The exercise:
Starting at the line containing "Generate a Blender" and ending at the line containing "col = sc.collection", reproduce each line exactly as written, with both end lines included and all pictures omitted.

Rows from a 3D scene dataset:
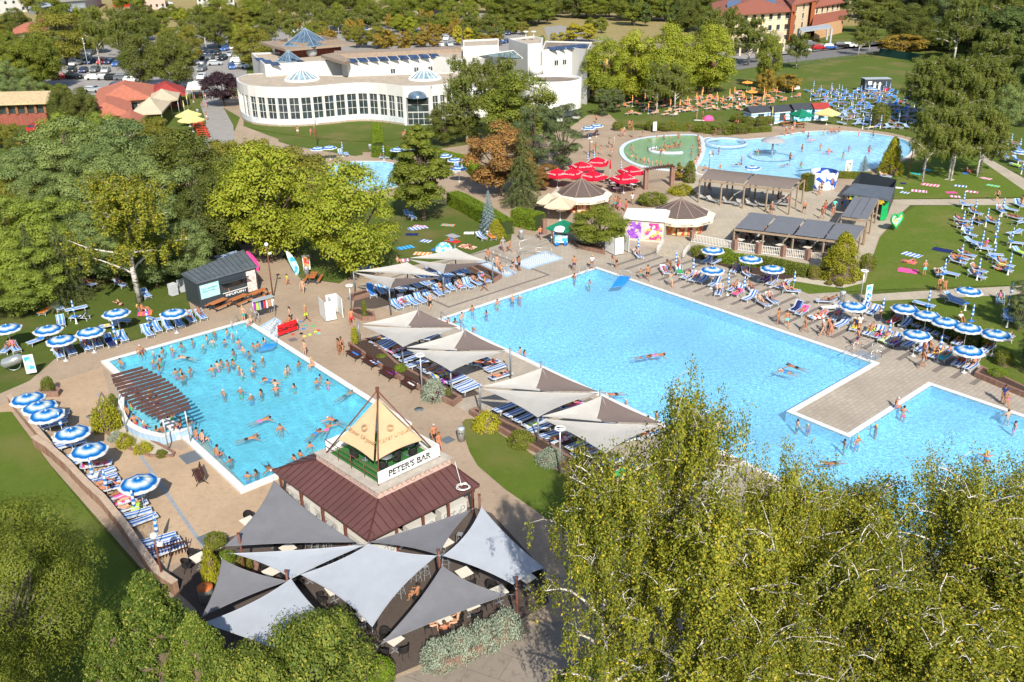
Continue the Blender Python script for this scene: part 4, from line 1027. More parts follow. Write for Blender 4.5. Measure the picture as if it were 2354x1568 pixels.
block([(800,144.5),(995,132.5),(1097,142),(1150,120),(1060,112),(770,123)],zB,0,'wall',roofname='flat_roof')
b=MB();P_=GZ([(770,127),(1060,114),(1058,108),(768,119)],zB+.6);b.prism(P_,zB,zB+.8);obj('roof_ridge',b,M_ROOFB,SPA)
b=MB();P_=GZ([(738,126),(793,143),(805,138),(772,120)],zB+.7);b.prism(P_,zB+.1,zB+.7);obj('roof_beam',b,M_ROOFB,SPA)
def panel_row(x0,y0,x1,y1,n,z,w=15,h=7,par=SPA):
 for i in range(n):
  t=(i+.5)/n;x,y=x0+(x1-x0)*t,y0+(y1-y0)*t;P_=[G(x-w/2-3,y-h/2,z+.75),G(x+w/2-4,y-h/2,z+.75),G(x+w/2+4,y+h/2,z+.2),G(x-w/2+3,y+h/2,z+.2)]
  b=MB();b.add(P_+[p-Vector((0,0,.12))for p in P_],[(0,3,2,1),(4,5,6,7),(0,1,5,4),(1,2,6,5),(2,3,7,6),(3,0,4,7)]);obj('solar_panel',b,M_SOLAR,par)
panel_row(798,139,1010,126.5,9,zB,21,8);panel_row(590,134,640,148,3,zA,20,7);panel_row(640,132,700,142,3,zA,16,5)
def pyramid(x,y,z,r,h,m,rot=.3):
 g=G(x,y,z);b=MB();vs=[(g.x+r*math.cos(rot+PI/2*k),g.y+r*math.sin(rot+PI/2*k),z+.1)for k in range(4)]+[(g.x,g.y,z+h)];b.add(vs,[(0,1,4),(1,2,4),(2,3,4),(3,0,4)]);o=obj('roof_pyramid',b,m,SPA)
 b=MB()
 for k in range(4):
  b.bar(vs[k],vs[4],.12,.12);b.bar(vs[k],vs[(k+1)%4],.14,.14)
  for t in(.33,.66):b.bar(Vector(vs[k]).lerp(Vector(vs[(k+1)%4]),t),vs[4],.06,.06)
 f=obj('frame',b,mat('blue_grey_frame',(.2,.28,.36),.5),o)
 for v in f.data.vertices:v.co-=Vector(SPA.location)
pyramid(665,141,zA,2.6,2.2,M_GLASSB)
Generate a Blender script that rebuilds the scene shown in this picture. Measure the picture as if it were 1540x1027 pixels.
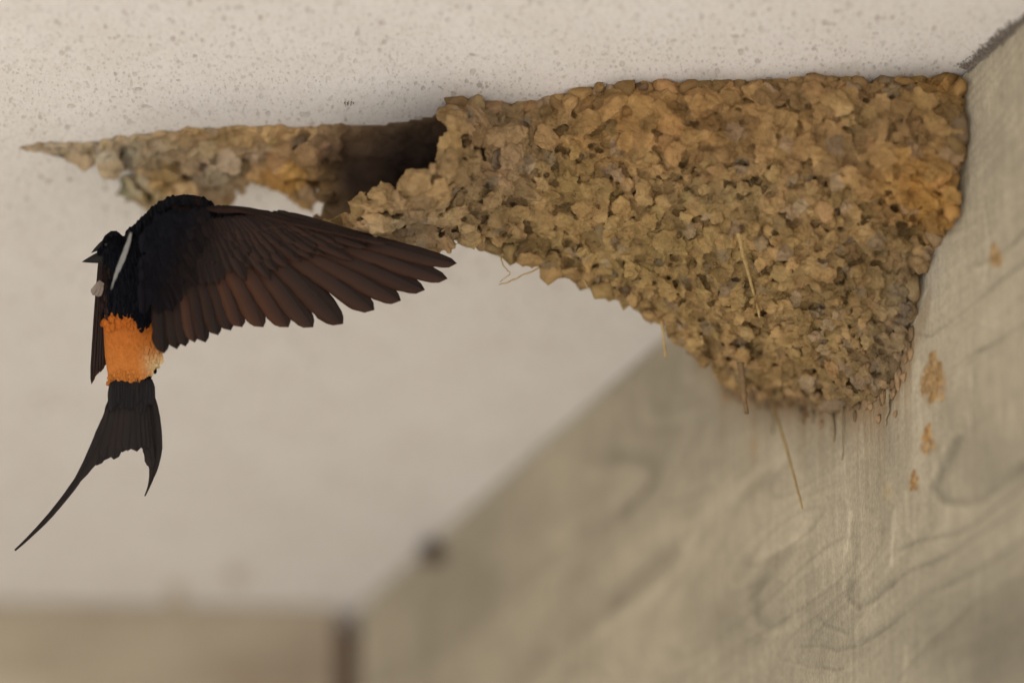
import bpy, math, random
import numpy as np
from mathutils import Vector, Matrix, noise as mnoise
R = math.radians
random.seed(7); rng = np.random.default_rng(7)
sc = bpy.context.scene
for o in list(bpy.data.objects): bpy.data.objects.remove(o)
col = sc.collection

# ------------------------------------------------------------------ camera
TH = R(26.0); CAM = np.array([0.0, 0.0, 1.5]); LENS = 232.0; F = LENS/36.0*1540.0
VW = np.array([0, math.cos(TH), math.sin(TH)]); UP = np.array([0, -math.sin(TH), math.cos(TH)]); RT = np.array([1.0, 0, 0])
cd = bpy.data.cameras.new('camera'); cam = bpy.data.objects.new('camera', cd); col.objects.link(cam)
cam.location = CAM; cam.rotation_euler = (math.pi/2+TH, 0, 0)
cd.lens = LENS; cd.sensor_width = 36; cd.clip_start = 0.05; cd.clip_end = 2000
cd.dof.use_dof = True; cd.dof.focus_distance = 3.985; cd.dof.aperture_fstop = 1.6
sc.camera = cam
# ------------------------------------------------------------------ world and sun
SUN_EL, SUN_AZ = R(33), R(150)      # azimuth clockwise from +Y (behind the camera, to its right)
w = bpy.data.worlds.new('World'); sc.world = w; w.use_nodes = True
nt = w.node_tree; sky = nt.nodes.new('ShaderNodeTexSky'); sky.sky_type = 'NISHITA'; sky.sun_disc = False
sky.sun_elevation = SUN_EL; sky.sun_rotation = SUN_AZ
bg = nt.nodes['Background']; bg.inputs[1].default_value = 0.07; nt.links.new(sky.outputs[0], bg.inputs[0])
sl = bpy.data.lights.new('sun', 'SUN'); sl.energy = 4.6; sl.angle = R(0.5); sl.color = (1, .97, .92)
so = bpy.data.objects.new('sun', sl); col.objects.link(so)
sdir = Vector((math.sin(SUN_AZ)*math.cos(SUN_EL), math.cos(SUN_AZ)*math.cos(SUN_EL), math.sin(SUN_EL)))
so.rotation_euler = sdir.to_track_quat('Z', 'Y').to_euler(); so.location = (3, -6, 6)
sc.view_settings.view_transform = 'Standard'; sc.view_settings.look = 'None'
sc.view_settings.exposure = 1.93; sc.view_settings.gamma = 1
sc.cycles.max_bounces = 8; sc.cycles.diffuse_bounces = 6

# ------------------------------------------------------------------ helpers
def P(px, py, d):
    px = np.asarray(px, float); py = np.asarray(py, float); d = np.asarray(d, float)
    a = (px-770)/F; b = (513.5-py)/F
    return CAM + d[..., None]*(VW + a[..., None]*RT + b[..., None]*UP)
def proj(p):
    q = p-CAM; d = q@VW
    return 770+F*(q@RT)/d, 513.5-F*(q@UP)/d, d
ZC = 3.385
def dceil(px, py):
    b = (513.5-np.asarray(py, float))/F
    return (ZC-CAM[2])/(VW[2]+b*UP[2])
def ceilpt(px, py): return P(px, py, dceil(px, py))
WA = ceilpt(1540., 30.); WB = ceilpt(540., 910.)
wdir = (WA-WB); wdir[2] = 0; wdir /= np.linalg.norm(wdir)
wn = np.array([-wdir[1], wdir[0], 0]);                      # horizontal normal
if wn@(CAM-WB) < 0: wn = -wn
def dwall(px, py):
    px = np.asarray(px, float); py = np.asarray(py, float)
    a = (px-770)/F; b = (513.5-py)/F
    r = VW + a[..., None]*RT + b[..., None]*UP
    den = r@wn
    return np.where(np.abs(den) > 1e-6, ((WB-CAM)@wn)/den, 99)
def dsurf(px, py):
    dw = dwall(px, py); dc = dceil(px, py)
    return np.where((dw > 0), np.minimum(dw, dc), dc)

def tag(o, label=None, cat=None, group=None, kind=None):
    if label: o['label'] = label
    if cat: o['category'] = cat
    if group: o['group'] = group
    if kind: o['kind'] = kind
    return o
def empty(name, loc):
    o = bpy.data.objects.new(name, None); col.objects.link(o); o.location = Vector(loc); o.empty_display_size = .02
    return o
def link_mesh(name, V, Fc, mat, parent=None, smooth=True, cols=None, uvs=None):
    """V (n,3) world coords; Fc list or (m,k) array; cols per-vertex rgb; uvs per-vertex uv"""
    V = np.asarray(V, np.float32)
    if parent is not None: V = V-np.array(parent.location, np.float32)
    me = bpy.data.meshes.new(name)
    if isinstance(Fc, np.ndarray):
        m, k = Fc.shape
        me.vertices.add(len(V)); me.vertices.foreach_set('co', V.ravel())
        me.loops.add(m*k); me.loops.foreach_set('vertex_index', Fc.astype(np.int32).ravel())
        me.polygons.add(m); me.polygons.foreach_set('loop_start', np.arange(0, m*k, k, dtype=np.int32))
        me.polygons.foreach_set('loop_total', np.full(m, k, np.int32))
        me.update(calc_edges=True); me.validate()
    else:
        me.from_pydata([tuple(v) for v in V], [], [tuple(int(i) for i in f) for f in Fc])
    if smooth: me.polygons.foreach_set('use_smooth', [True]*len(me.polygons))
    if cols is not None:
        ca = me.color_attributes.new('Tint', 'FLOAT_COLOR', 'POINT')
        c4 = np.ones((len(V), 4), np.float32); c4[:, :3] = cols; ca.data.foreach_set('color', c4.ravel())
    if uvs is not None:
        uv = me.uv_layers.new(name='UVMap'); li = np.zeros(len(me.loops), np.int32)
        me.loops.foreach_get('vertex_index', li); uv.data.foreach_set('uv', np.asarray(uvs, np.float32)[li].ravel())
    me.materials.append(mat)
    o = bpy.data.objects.new(name, me); col.objects.link(o)
    if parent is not None: o.parent = parent
    return o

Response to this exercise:
Generate a Blender script that rebuilds the scene shown in this picture. Measure the picture as if it were 1540x1027 pixels.
import bpy, math, random
import numpy as np
from mathutils import Vector, Matrix, noise as mnoise
R = math.radians
random.seed(7); rng = np.random.default_rng(7)
sc = bpy.context.scene
for o in list(bpy.data.objects): bpy.data.objects.remove(o)
col = sc.collection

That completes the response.